Exercise brief
Extract the complete listing and repeat it word for word.

----------

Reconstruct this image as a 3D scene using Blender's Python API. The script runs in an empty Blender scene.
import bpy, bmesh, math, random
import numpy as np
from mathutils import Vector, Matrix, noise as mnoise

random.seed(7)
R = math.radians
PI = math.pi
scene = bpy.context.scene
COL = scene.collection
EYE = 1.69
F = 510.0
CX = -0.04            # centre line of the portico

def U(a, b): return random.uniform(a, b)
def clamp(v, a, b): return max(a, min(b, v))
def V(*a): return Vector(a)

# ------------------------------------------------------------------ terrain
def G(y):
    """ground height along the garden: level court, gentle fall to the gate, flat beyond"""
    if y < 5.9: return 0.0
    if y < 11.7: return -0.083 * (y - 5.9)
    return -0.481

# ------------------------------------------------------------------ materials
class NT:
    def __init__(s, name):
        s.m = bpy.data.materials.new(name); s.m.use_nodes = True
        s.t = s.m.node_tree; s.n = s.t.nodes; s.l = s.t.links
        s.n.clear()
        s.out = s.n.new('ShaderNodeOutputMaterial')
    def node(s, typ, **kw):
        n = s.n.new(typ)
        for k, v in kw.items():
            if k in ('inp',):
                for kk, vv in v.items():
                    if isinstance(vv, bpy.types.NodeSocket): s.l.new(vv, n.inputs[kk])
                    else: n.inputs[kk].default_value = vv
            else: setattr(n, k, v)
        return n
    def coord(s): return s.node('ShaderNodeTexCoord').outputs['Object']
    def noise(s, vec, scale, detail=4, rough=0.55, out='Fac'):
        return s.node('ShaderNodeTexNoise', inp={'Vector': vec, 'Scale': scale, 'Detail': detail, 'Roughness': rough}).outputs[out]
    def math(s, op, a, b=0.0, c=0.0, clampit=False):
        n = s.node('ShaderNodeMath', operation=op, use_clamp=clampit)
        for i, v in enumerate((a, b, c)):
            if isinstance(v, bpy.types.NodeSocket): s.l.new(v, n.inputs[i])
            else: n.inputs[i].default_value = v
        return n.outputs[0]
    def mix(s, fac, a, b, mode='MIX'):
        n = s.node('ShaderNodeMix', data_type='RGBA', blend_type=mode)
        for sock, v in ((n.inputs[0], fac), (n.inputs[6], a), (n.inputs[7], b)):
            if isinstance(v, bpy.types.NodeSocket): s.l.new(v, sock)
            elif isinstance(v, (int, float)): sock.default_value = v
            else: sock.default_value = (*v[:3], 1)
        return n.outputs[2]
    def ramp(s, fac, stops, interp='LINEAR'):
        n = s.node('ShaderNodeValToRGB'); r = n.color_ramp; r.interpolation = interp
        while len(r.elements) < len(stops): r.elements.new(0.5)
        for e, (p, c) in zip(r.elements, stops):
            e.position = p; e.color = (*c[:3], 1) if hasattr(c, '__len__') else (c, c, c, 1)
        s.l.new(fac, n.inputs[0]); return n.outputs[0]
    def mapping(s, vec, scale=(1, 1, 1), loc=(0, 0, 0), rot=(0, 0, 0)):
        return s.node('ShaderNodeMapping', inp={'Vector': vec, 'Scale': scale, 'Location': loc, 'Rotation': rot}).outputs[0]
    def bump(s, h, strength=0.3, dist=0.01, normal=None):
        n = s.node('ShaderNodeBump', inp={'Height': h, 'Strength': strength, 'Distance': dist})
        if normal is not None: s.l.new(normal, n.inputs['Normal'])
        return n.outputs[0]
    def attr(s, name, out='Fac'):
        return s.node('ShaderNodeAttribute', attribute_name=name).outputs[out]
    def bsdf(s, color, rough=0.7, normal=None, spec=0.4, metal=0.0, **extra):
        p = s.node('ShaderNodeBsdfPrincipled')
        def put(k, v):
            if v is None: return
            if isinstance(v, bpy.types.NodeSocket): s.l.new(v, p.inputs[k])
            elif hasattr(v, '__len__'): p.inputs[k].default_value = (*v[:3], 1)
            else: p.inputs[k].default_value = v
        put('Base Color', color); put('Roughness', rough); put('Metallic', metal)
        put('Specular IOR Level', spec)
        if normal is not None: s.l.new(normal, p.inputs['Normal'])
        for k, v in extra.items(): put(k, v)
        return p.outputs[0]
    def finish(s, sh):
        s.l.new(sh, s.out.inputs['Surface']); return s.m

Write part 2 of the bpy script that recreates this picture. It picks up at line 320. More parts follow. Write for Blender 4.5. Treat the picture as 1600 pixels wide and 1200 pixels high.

----------

Result
Reconstruct this image as a 3D scene using Blender's Python API. The script runs in an empty Blender scene.
import bpy, bmesh, math, random
import numpy as np
from mathutils import Vector, Matrix, noise as mnoise

random.seed(7)
R = math.radians
PI = math.pi
scene = bpy.context.scene
COL = scene.collection
EYE = 1.69
F = 510.0
CX = -0.04            # centre line of the portico

def U(a, b): return random.uniform(a, b)
def clamp(v, a, b): return max(a, min(b, v))
def V(*a): return Vector(a)

# ------------------------------------------------------------------ terrain
def G(y):
    """ground height along the garden: level court, gentle fall to the gate, flat beyond"""
    if y < 5.9: return 0.0
    if y < 11.7: return -0.083 * (y - 5.9)
    return -0.481

# ------------------------------------------------------------------ materials
class NT:
    def __init__(s, name):
        s.m = bpy.data.materials.new(name); s.m.use_nodes = True
        s.t = s.m.node_tree; s.n = s.t.nodes; s.l = s.t.links
        s.n.clear()
        s.out = s.n.new('ShaderNodeOutputMaterial')
    def node(s, typ, **kw):
        n = s.n.new(typ)
        for k, v in kw.items():
            if k in ('inp',):
                for kk, vv in v.items():
                    if isinstance(vv, bpy.types.NodeSocket): s.l.new(vv, n.inputs[kk])
                    else: n.inputs[kk].default_value = vv
            else: setattr(n, k, v)
        return n
    def coord(s): return s.node('ShaderNodeTexCoord').outputs['Object']
    def noise(s, vec, scale, detail=4, rough=0.55, out='Fac'):
        return s.node('ShaderNodeTexNoise', inp={'Vector': vec, 'Scale': scale, 'Detail': detail, 'Roughness': rough}).outputs[out]
    def math(s, op, a, b=0.0, c=0.0, clampit=False):
        n = s.node('ShaderNodeMath', operation=op, use_clamp=clampit)
        for i, v in enumerate((a, b, c)):
            if isinstance(v, bpy.types.NodeSocket): s.l.new(v, n.inputs[i])
            else: n.inputs[i].default_value = v
        return n.outputs[0]
    def mix(s, fac, a, b, mode='MIX'):
        n = s.node('ShaderNodeMix', data_type='RGBA', blend_type=mode)
        for sock, v in ((n.inputs[0], fac), (n.inputs[6], a), (n.inputs[7], b)):
            if isinstance(v, bpy.types.NodeSocket): s.l.new(v, sock)
            elif isinstance(v, (int, float)): sock.default_value = v
            else: sock.default_value = (*v[:3], 1)
        return n.outputs[2]
    def ramp(s, fac, stops, interp='LINEAR'):
        n = s.node('ShaderNodeValToRGB'); r = n.color_ramp; r.interpolation = interp
        while len(r.elements) < len(stops): r.elements.new(0.5)
        for e, (p, c) in zip(r.elements, stops):
            e.position = p; e.color = (*c[:3], 1) if hasattr(c, '__len__') else (c, c, c, 1)
        s.l.new(fac, n.inputs[0]); return n.outputs[0]
    def mapping(s, vec, scale=(1, 1, 1), loc=(0, 0, 0), rot=(0, 0, 0)):
        return s.node('ShaderNodeMapping', inp={'Vector': vec, 'Scale': scale, 'Location': loc, 'Rotation': rot}).outputs[0]
    def bump(s, h, strength=0.3, dist=0.01, normal=None):
        n = s.node('ShaderNodeBump', inp={'Height': h, 'Strength': strength, 'Distance': dist})
        if normal is not None: s.l.new(normal, n.inputs['Normal'])
        return n.outputs[0]
    def attr(s, name, out='Fac'):
        return s.node('ShaderNodeAttribute', attribute_name=name).outputs[out]
    def bsdf(s, color, rough=0.7, normal=None, spec=0.4, metal=0.0, **extra):
        p = s.node('ShaderNodeBsdfPrincipled')
        def put(k, v):
            if v is None: return
            if isinstance(v, bpy.types.NodeSocket): s.l.new(v, p.inputs[k])
            elif hasattr(v, '__len__'): p.inputs[k].default_value = (*v[:3], 1)
            else: p.inputs[k].default_value = v
        put('Base Color', color); put('Roughness', rough); put('Metallic', metal)
        put('Specular IOR Level', spec)
        if normal is not None: s.l.new(normal, p.inputs['Normal'])
        for k, v in extra.items(): put(k, v)
        return p.outputs[0]
    def finish(s, sh):
        s.l.new(sh, s.out.inputs['Surface']); return s.m

Write part 2 of the bpy script that recreates this picture. It picks up at line 320. More parts follow. Write for Blender 4.5. Treat the picture as 1600 pixels wide and 1200 pixels high.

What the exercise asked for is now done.